Kritik am Einfluss der Religionen
Der Politikwissenschaftler Hilal Kishan sagt: "Wenn man Hilfe braucht, muss man sich an den Führer seiner Glaubensgemeinschaft wenden. Man kann nicht eine einflussreiche Person einer anderen Religion um Unterstützung bitten. Hilfe bekommt man aber nur, wenn man sich dem Religionsführer gegenüber absolut loyal verhält: Dienstleistung gegen Loyalität. So ist das in unserem System."
Den Politikern im Libanon wird vorgeworfen, ihre Ämter nur zum eigenen Vorteil zu nutzen und sich durch Korruption und öffentliche Gelder zu bereichern.

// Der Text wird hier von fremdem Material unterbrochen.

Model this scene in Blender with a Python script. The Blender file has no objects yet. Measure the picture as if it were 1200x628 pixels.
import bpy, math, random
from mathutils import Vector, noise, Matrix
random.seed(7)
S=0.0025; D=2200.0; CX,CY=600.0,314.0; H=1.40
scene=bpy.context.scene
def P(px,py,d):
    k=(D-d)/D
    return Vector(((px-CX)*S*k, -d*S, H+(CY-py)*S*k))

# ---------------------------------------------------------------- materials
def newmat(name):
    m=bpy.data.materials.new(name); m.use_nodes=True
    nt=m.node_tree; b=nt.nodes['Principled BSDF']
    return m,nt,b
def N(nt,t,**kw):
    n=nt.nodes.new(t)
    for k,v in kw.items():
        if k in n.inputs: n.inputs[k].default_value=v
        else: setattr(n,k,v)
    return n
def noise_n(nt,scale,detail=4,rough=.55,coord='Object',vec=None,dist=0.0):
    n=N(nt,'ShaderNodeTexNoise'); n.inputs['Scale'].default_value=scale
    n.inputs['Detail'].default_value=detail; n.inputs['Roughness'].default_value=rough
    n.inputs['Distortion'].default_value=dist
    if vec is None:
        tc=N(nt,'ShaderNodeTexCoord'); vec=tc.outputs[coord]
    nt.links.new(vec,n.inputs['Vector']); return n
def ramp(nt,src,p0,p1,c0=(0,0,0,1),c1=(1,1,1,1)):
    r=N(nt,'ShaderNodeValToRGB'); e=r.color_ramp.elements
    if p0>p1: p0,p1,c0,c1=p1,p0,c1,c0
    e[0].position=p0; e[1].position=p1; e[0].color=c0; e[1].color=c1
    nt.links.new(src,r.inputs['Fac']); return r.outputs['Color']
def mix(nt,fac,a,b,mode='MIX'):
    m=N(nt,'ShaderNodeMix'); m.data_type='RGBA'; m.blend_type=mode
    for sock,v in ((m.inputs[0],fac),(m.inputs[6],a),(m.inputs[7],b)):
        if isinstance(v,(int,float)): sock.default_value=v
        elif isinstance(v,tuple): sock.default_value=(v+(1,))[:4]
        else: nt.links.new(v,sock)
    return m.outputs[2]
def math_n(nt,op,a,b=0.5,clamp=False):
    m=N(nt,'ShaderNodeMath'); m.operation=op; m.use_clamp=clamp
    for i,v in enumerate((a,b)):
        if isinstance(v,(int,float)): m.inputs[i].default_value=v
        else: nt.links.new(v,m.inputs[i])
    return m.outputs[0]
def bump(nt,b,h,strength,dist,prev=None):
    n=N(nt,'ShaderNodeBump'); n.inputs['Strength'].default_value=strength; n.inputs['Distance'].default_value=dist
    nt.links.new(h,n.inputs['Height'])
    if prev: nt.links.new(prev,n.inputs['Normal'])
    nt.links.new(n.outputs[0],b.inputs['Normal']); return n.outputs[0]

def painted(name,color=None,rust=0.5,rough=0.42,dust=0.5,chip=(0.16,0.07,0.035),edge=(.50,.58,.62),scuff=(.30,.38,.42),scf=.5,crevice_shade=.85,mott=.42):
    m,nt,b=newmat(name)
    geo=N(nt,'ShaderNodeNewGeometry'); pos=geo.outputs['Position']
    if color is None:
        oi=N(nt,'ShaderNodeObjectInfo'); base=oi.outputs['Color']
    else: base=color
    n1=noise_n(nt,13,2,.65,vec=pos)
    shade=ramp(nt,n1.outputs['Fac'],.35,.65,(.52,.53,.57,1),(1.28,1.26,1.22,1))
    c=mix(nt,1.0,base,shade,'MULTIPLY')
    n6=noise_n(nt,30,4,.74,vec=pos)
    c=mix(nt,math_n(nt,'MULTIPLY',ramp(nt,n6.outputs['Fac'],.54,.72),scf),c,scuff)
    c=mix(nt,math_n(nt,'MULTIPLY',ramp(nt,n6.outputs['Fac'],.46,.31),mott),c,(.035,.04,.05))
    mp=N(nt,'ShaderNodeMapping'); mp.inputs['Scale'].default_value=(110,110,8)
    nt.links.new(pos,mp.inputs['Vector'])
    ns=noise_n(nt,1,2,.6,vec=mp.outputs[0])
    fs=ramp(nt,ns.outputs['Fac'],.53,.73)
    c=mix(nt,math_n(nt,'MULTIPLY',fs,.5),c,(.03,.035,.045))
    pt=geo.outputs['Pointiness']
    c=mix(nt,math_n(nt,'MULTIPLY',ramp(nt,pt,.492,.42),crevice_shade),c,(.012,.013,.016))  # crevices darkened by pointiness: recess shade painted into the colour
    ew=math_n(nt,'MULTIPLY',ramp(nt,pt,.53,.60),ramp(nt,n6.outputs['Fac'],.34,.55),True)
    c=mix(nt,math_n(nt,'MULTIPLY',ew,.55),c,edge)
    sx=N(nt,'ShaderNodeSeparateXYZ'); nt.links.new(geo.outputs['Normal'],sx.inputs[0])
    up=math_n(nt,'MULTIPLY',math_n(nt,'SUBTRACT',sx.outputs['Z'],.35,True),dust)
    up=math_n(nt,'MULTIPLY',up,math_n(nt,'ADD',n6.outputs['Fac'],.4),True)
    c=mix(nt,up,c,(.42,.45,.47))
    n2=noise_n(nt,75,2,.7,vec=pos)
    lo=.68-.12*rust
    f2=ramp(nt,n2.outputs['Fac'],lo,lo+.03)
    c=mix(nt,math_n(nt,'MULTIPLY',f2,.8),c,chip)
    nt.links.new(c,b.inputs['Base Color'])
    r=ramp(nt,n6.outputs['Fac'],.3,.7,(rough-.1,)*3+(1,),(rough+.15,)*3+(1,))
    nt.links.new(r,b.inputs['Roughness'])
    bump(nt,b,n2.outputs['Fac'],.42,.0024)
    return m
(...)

Professor Makram Rabah von der American University in Beirut:
"Unsere politische Elite, das sind auch gleichzeitig die Religionsführer, trifft wichtige Entscheidungen außerhalb des Parlaments. Und die Politiker bereichern sich an öffentlichen Geldern, bezahlen keine Steuern und nutzen staatliches Land, ohne dafür zu bezahlen. Diese Vergehen der Politiker werden nicht untersucht und bestraft, da es keine unabhängige Gerichtsbarkeit gibt. Die Politiker ernennen die Richter und diese treffen deshalb auch keine freien Entscheidungen. Und die Justiz unternimmt überhaupt nichts gegen korrupte Politiker."
Für Paare unterschiedlichen Glaubens ist es nicht möglich, im Libanon zu heiraten. Diese Paare schließen die Ehe im Ausland, oft in Malta. Die Verbindung wird im Libanon anerkannt. Nach der Hochzeit wandern viele junge Paare in die Golfstaaten ab, um dort zu arbeiten. Denn eine Stelle im eigenen Land zu finden, ist nicht nur äußerst schwierig, sondern für Universitätsabsolventen auch finanziell wenig attraktiv. 90% der Jugendlichen sind der festen Überzeugung, dass Korruption und Vetternwirtschaft im Libanon an der Tagesordnung sind. Dass dies endlich ein Ende haben muss, fordern vor allem die Jugendlichen. Und sie wollen sich auch nicht mehr mit dem starken Einfluss der Religion auf Politik und Wirtschaft im Land abfinden.